佐野様:もっとリードユーザとの対話の場を増やしたり、もう少しテーマを絞ったワークショップの実施など今後やっていけるのではないかと思います。そういったところから実際にモノやサービスのアイディアに結び付けて行けるのではないでしょうか。
– これからのIDSに期待することは?
横須賀様: 一番思うのはもっともっと大きくなって欲しいです。お互いにwin-winになれればと思っています。日本は多様性を受け入れると言う面ではまだまだ遅れているし、弊社も制度面では整ってきていますが、実際はまだまだやらなければならないことがたくさんあります。
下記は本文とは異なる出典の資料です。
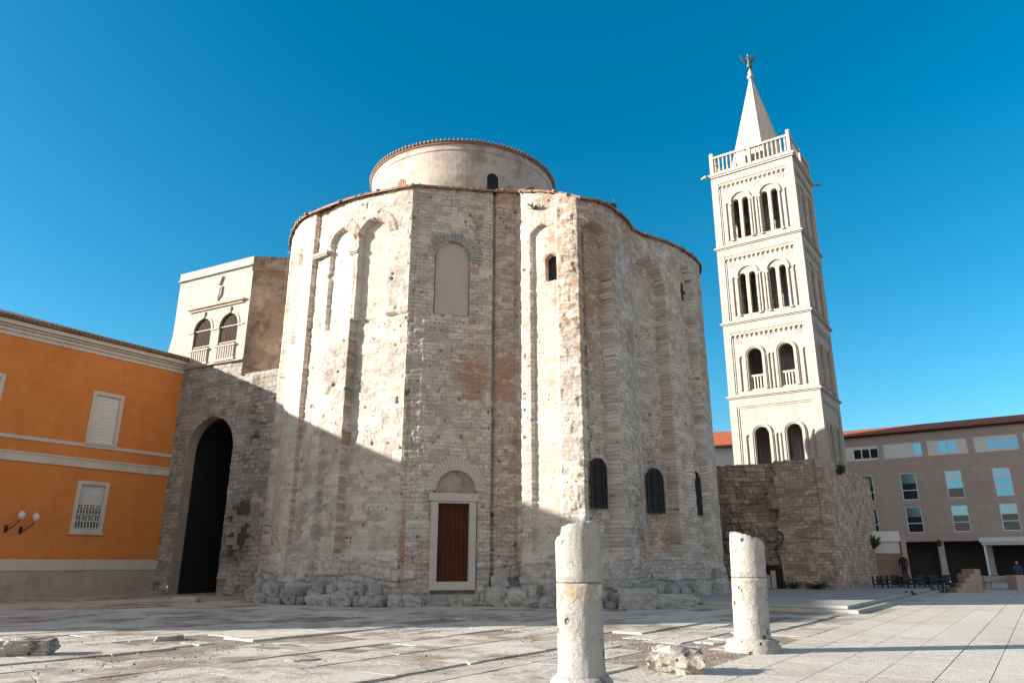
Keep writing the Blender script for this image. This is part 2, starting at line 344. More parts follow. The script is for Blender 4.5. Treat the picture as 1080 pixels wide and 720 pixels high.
def sheet(name, mat, parent, P, N, s, z, D, attrs, drop=None, inner=False):
    """P,N (n,2) plan points and normals, s (n), z (n,k) heights, D (n,k) relief"""
    n, k = z.shape
    V = np.zeros((n, k, 3)); V[:,:,0] = P[:,None,0]+N[:,None,0]*D; V[:,:,1] = P[:,None,1]+N[:,None,1]*D; V[:,:,2] = z
    I = np.arange(n*k).reshape(n, k)
    F = np.stack([I[:-1,:-1], I[1:,:-1], I[1:,1:], I[:-1,1:]], -1).reshape(-1, 4)
    if drop is not None:
        dm = drop[:-1,:-1] | drop[1:,:-1] | drop[1:,1:] | drop[:-1,1:]
        if inner: dm = drop[:-1,:-1] & drop[1:,:-1] & drop[1:,1:] & drop[:-1,1:]
        F = F[~dm.reshape(-1)]
    me = bpy.data.meshes.new(name); me.vertices.add(n*k); me.vertices.foreach_set('co', V.reshape(-1))
    me.loops.add(F.size); me.loops.foreach_set('vertex_index', F.reshape(-1).astype(np.int32))
    me.polygons.add(len(F)); me.polygons.foreach_set('loop_start', np.arange(0, F.size, 4, dtype=np.int32)); me.polygons.foreach_set('loop_total', np.full(len(F), 4, dtype=np.int32))
    me.update(calc_edges=True)
    uv = me.uv_layers.new(name='UVMap'); UV = np.stack([np.repeat(s[:,None], k, 1), z], -1).reshape(-1, 2)[F.reshape(-1)]
    uv.data.foreach_set('uv', UV.reshape(-1))
    for an, av in attrs.items():
        a = me.attributes.new(an, 'FLOAT', 'POINT'); a.data.foreach_set('value', av.reshape(-1).astype(np.float32))
    return mesh_obj(name, me, mat, parent)

# ================================================================== GROUND
AZA, AZB = 35.6, 125.6                              # the two directions the square is laid out on
dA = Vector((math.sin(R(AZA)), math.cos(R(AZA)), 0)); dB = Vector((math.sin(R(AZB)), math.cos(R(AZB)), 0))
g = MB(); g.add([(-900,-300,-.012),(900,-300,-.012),(900,1500,-.012),(-900,1500,-.012)], [(0,1,2,3)])
tag(g.build('ground', M['earth'], recalc=False), kind='structure')

def build_paving():
    vs, fs, tn, rgh = [], [], [], []
    b = -46.0
    edge_b = (ground(824.6, 680.4)).dot(dB)         # from this joint on the square is smooth new paving
    tcorner = ground(906, 647)
    ta, tb = tcorner.dot(dA), tcorner.dot(dB)
    while b < 75:
        smooth = b > edge_b - .4
        w = rnd.uniform(.62, .95) if smooth else rnd.uniform(.7, 1.25)
        a = -22 - rnd.random()*2; strip_z = rnd.gauss(0, .0012) if smooth else min(.03, max(-.004, rnd.gauss(.006, .012))); sd_ = rnd.random()*50
        while a < 88:
            L = rnd.uniform(1.6, 3.2) if smooth else rnd.uniform(1.1, 2.9)
            c = dA*(a+L/2) + dB*(b+w/2)
            yy, xx = c.y, c.x
            vis = yy > 1.5 and abs(xx) < yy*.95+7 and yy < 76
            on_terrace = (a+L/2 > ta and b+w/2 < tb)
            far = (c - camo.location).length
            if (not smooth) and far < 34 and noise.noise(Vector((xx*.2+9, yy*.2, 3))) > .2 and rnd.random() < .22: vis = False    # lost slab: bare grit
            if vis and not (on_terrace and xx > 5):
                gap = .008 if smooth else rnd.choice((.008,.014,.022,.034)); wild = (not smooth)
                patch = noise.noise(Vector((xx*.16+4, yy*.16, 0)))
                if wild and far < 34 and patch > .1 and rnd.random() < .10 + patch*.6:
                    # broken-up slab: several fragments with grit showing between
                    pieces = []
                    for q in range(rnd.choice((2,2,3))):
                        f0 = a + L*q/3; pieces.append((f0, min(L/3*rnd.uniform(.7,1.0), a+L-f0), rnd.uniform(0,.12), w*rnd.uniform(.7,.95)))
                else: pieces = [(a, L, 0, w)]
                for (pa, pl, ob, pw) in pieces:
                    frag = len(pieces) > 1
                    z = strip_z + (0 if smooth else .003*noise.noise(Vector((a*.22, sd_, 0)))) - (.012 if frag else 0)
                    if wild and far < 34 and rnd.random() < .0: z += .018
                    tx, ty = (0, 0) if smooth else (0, rnd.gauss(0,.006))
                    j = .004 if smooth else (.05 if frag else .02)
                    pts = []; m = 5 if (wild and far < 30) else (2 if wild else 1)
                    ge = .003 if not frag else gap
                    cor = [(pa+ge, b+ob+gap),(pa+pl-ge, b+ob+gap),(pa+pl-ge, b+ob+pw-gap),(pa+ge, b+ob+pw-gap)]
                    for q in range(4):
                        p, p2 = cor[q], cor[(q+1) % 4]
                        for t in range(m):
                            u = t/m; pts.append((p[0]+(p2[0]-p[0])*u + rnd.gauss(0,j)*((1 if frag else .15) if m > 1 else .4), p[1]+(p2[1]-p[1])*u + rnd.gauss(0,j)*(1 if m > 1 else .4)))
                    n = len(pts); base = len(vs); ca, cb = pa+pl/2, b+ob+pw/2; bv = .003 if smooth else .012
                    for (sh, dz) in ((0, -.09), (0, -.005), (bv, 0)):
                        for (x, y) in pts:
                            dd = math.hypot(x-ca, y-cb) or 1; q = 1-sh/dd; xa, yb = ca+(x-ca)*q, cb+(y-cb)*q
                            p = dA*xa + dB*yb; vs.append((p.x, p.y, z + dz + (tx*(xa-ca)+ty*(yb-cb)+(0 if smooth else .016*noise.noise(Vector((xa*.35, sd_, 0)))) if dz > -.05 else 0)))
                    fs.append(tuple(base+2*n+i for i in range(n))[::-1])
                    for l in range(2): fs += [(base+l*n+i, base+l*n+(i+1)%n, base+(l+1)*n+(i+1)%n, base+(l+1)*n+i) for i in range(n)]
                    t = min(1, max(0, rnd.gauss(.62 if smooth else .5, .14 if smooth else .2))); nf = 1+2*n
                    tn += [t]*nf; rgh += [.25 if smooth else 1.0]*nf
            a += L
        b += w
    me = bpy.data.meshes.new('flagstone_paving'); me.from_pydata(vs, [], fs); me.update()
    for nm, va in (('tone', tn), ('rough', rgh)):
        at = me.attributes.new(nm, 'FLOAT', 'FACE'); at.data.foreach_set('value', va)
    bm = bmesh.new(); bm.from_mesh(me); bmesh.ops.recalc_face_normals(bm, faces=bm.faces); bm.to_mesh(me); bm.free()
    tag(mesh_obj('flagstone_paving', me, M['slab']), kind='structure')
    return tcorner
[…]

これを少しずつ変えて行かなければより良い物も作れなくなっていく。インクルーシブデザインワークショプなどをきっかけにし、もっと深く個人のレベルをあげていきたいと思います。
佐野様:きっと将来的にはリードユーザの幅が広がりもっといろんな人たちが活躍すると思います。私たちもリードユーザといろんな対話をしながら商品のことをどのように改良していくのかということを考えていきたいです。今後も、そういった私たちのリクエストに応えていただける形でご協力いただけたらと思います。